WHAT TO WORK ON
How does the data below read from its first line through the line containing "SC.camera = cob"? Print those lines exactly.

RECORDED INFORMATION
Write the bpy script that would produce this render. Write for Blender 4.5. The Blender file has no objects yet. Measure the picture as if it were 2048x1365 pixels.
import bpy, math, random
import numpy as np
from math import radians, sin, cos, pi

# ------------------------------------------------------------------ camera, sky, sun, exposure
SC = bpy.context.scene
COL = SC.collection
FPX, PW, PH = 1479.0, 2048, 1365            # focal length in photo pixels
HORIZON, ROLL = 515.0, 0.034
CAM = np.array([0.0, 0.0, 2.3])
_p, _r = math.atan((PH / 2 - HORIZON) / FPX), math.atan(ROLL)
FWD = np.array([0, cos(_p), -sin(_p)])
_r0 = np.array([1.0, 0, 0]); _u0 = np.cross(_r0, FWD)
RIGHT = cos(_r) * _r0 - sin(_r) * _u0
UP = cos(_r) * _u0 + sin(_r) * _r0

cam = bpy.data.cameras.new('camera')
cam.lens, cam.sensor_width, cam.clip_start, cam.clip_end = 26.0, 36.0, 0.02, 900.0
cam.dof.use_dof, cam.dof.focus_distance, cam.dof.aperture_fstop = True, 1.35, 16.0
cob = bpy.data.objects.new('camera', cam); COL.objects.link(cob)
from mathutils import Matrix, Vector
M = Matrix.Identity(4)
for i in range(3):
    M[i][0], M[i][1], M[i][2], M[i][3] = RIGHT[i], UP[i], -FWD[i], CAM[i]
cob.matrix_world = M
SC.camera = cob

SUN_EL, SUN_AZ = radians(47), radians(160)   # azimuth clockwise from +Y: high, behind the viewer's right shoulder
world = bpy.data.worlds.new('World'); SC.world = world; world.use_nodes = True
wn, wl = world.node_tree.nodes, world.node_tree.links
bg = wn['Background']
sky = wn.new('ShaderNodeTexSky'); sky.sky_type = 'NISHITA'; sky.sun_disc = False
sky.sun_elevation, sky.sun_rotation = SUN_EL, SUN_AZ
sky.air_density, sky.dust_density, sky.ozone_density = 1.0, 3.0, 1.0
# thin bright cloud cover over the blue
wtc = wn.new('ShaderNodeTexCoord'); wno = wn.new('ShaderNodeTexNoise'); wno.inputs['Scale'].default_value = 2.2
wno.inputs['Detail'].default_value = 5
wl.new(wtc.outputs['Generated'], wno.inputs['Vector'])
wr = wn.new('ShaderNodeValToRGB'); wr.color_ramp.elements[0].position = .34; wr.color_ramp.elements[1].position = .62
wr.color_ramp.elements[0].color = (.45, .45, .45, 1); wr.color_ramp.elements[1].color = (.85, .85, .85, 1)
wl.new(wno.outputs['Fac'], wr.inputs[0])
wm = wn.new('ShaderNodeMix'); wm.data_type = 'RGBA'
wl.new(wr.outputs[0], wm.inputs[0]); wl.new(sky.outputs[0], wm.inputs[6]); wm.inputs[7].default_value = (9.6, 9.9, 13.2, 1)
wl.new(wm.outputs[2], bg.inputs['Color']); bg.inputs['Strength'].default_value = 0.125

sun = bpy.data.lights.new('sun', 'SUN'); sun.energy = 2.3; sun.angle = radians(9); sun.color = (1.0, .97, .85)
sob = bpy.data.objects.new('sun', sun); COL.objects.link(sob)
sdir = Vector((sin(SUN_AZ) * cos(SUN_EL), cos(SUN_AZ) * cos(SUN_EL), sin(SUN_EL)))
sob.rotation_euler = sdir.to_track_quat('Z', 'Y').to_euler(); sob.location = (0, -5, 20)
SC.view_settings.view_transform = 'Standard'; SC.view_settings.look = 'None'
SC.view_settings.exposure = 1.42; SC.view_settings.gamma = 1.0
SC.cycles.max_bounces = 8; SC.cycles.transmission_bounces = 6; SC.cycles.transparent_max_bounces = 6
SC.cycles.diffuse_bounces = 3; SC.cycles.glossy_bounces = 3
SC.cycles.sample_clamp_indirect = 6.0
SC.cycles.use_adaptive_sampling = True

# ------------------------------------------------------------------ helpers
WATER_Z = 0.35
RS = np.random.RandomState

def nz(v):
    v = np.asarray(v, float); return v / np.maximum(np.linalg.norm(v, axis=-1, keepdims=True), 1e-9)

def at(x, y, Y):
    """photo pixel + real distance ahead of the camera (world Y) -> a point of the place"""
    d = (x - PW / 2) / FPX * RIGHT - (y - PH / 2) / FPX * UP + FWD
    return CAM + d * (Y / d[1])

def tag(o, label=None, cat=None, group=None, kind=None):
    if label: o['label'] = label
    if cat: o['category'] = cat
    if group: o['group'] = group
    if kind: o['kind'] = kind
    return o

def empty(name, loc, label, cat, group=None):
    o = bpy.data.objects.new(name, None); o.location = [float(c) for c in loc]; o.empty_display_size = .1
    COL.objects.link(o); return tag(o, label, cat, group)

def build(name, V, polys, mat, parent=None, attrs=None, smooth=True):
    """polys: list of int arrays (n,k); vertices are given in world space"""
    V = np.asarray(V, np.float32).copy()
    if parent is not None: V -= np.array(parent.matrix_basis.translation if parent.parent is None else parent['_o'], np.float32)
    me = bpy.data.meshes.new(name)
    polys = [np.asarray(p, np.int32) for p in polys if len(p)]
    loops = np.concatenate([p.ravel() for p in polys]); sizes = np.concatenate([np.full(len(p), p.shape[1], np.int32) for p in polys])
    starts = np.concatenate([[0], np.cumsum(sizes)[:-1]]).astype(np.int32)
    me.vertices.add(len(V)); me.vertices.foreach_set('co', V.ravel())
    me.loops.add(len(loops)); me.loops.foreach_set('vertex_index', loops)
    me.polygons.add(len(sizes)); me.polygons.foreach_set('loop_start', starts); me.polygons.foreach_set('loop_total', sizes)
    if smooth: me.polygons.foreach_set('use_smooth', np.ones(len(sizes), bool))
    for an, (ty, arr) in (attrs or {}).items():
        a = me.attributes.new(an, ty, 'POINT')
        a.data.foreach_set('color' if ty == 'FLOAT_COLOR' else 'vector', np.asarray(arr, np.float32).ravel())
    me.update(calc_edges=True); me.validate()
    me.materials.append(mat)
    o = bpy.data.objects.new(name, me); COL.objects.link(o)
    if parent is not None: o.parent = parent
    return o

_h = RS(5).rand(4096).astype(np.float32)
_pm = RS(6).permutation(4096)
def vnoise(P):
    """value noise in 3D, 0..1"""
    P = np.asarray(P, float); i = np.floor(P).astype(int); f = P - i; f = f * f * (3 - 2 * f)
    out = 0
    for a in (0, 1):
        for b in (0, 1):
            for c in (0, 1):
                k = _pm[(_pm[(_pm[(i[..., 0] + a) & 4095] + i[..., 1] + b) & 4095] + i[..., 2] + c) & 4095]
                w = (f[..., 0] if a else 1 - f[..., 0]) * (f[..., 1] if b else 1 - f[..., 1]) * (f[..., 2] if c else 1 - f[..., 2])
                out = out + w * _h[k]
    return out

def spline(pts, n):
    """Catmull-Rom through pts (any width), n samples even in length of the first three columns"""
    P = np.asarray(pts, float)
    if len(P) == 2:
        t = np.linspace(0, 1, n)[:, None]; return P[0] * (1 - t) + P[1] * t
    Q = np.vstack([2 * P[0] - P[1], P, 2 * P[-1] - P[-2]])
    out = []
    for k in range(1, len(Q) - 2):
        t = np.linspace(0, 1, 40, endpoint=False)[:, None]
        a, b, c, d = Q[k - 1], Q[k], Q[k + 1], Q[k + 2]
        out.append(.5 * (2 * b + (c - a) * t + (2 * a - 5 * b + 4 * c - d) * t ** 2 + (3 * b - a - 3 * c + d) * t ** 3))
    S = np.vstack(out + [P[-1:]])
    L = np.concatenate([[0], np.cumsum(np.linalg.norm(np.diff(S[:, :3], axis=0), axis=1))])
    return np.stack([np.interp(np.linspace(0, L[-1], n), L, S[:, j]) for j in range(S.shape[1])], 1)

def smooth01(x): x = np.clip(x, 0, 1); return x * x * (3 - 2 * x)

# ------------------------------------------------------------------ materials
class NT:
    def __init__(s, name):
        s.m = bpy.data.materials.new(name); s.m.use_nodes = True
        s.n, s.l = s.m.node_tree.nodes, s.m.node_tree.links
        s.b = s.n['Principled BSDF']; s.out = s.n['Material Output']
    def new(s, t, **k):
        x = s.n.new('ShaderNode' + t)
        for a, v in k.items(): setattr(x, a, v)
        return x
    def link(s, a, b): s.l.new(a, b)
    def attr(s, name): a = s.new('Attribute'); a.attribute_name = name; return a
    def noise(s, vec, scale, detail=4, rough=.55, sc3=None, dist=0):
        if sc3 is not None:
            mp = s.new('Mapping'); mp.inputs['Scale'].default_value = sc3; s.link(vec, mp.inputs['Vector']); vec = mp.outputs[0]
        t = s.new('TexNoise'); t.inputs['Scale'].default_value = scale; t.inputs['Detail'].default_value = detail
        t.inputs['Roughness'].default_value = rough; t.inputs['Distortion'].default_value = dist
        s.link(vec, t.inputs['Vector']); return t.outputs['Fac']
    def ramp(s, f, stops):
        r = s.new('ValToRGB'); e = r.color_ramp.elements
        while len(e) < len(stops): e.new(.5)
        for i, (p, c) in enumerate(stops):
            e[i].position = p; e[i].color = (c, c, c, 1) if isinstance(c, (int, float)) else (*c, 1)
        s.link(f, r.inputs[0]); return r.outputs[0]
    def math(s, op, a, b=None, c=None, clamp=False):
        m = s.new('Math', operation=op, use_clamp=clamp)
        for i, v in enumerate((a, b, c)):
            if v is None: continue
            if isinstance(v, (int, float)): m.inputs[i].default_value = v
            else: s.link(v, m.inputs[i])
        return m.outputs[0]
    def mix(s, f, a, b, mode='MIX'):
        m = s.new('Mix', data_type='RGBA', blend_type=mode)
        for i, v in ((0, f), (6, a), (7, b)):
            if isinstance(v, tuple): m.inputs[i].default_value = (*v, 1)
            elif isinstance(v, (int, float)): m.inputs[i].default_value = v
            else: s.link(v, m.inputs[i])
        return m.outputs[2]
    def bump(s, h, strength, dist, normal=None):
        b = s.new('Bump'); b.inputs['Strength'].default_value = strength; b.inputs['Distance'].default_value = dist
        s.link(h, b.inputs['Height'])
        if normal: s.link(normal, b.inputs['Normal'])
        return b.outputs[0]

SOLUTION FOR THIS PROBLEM
Write the bpy script that would produce this render. Write for Blender 4.5. The Blender file has no objects yet. Measure the picture as if it were 2048x1365 pixels.
import bpy, math, random
import numpy as np
from math import radians, sin, cos, pi

# ------------------------------------------------------------------ camera, sky, sun, exposure
SC = bpy.context.scene
COL = SC.collection
FPX, PW, PH = 1479.0, 2048, 1365            # focal length in photo pixels
HORIZON, ROLL = 515.0, 0.034
CAM = np.array([0.0, 0.0, 2.3])
_p, _r = math.atan((PH / 2 - HORIZON) / FPX), math.atan(ROLL)
FWD = np.array([0, cos(_p), -sin(_p)])
_r0 = np.array([1.0, 0, 0]); _u0 = np.cross(_r0, FWD)
RIGHT = cos(_r) * _r0 - sin(_r) * _u0
UP = cos(_r) * _u0 + sin(_r) * _r0

cam = bpy.data.cameras.new('camera')
cam.lens, cam.sensor_width, cam.clip_start, cam.clip_end = 26.0, 36.0, 0.02, 900.0
cam.dof.use_dof, cam.dof.focus_distance, cam.dof.aperture_fstop = True, 1.35, 16.0
cob = bpy.data.objects.new('camera', cam); COL.objects.link(cob)
from mathutils import Matrix, Vector
M = Matrix.Identity(4)
for i in range(3):
    M[i][0], M[i][1], M[i][2], M[i][3] = RIGHT[i], UP[i], -FWD[i], CAM[i]
cob.matrix_world = M
SC.camera = cob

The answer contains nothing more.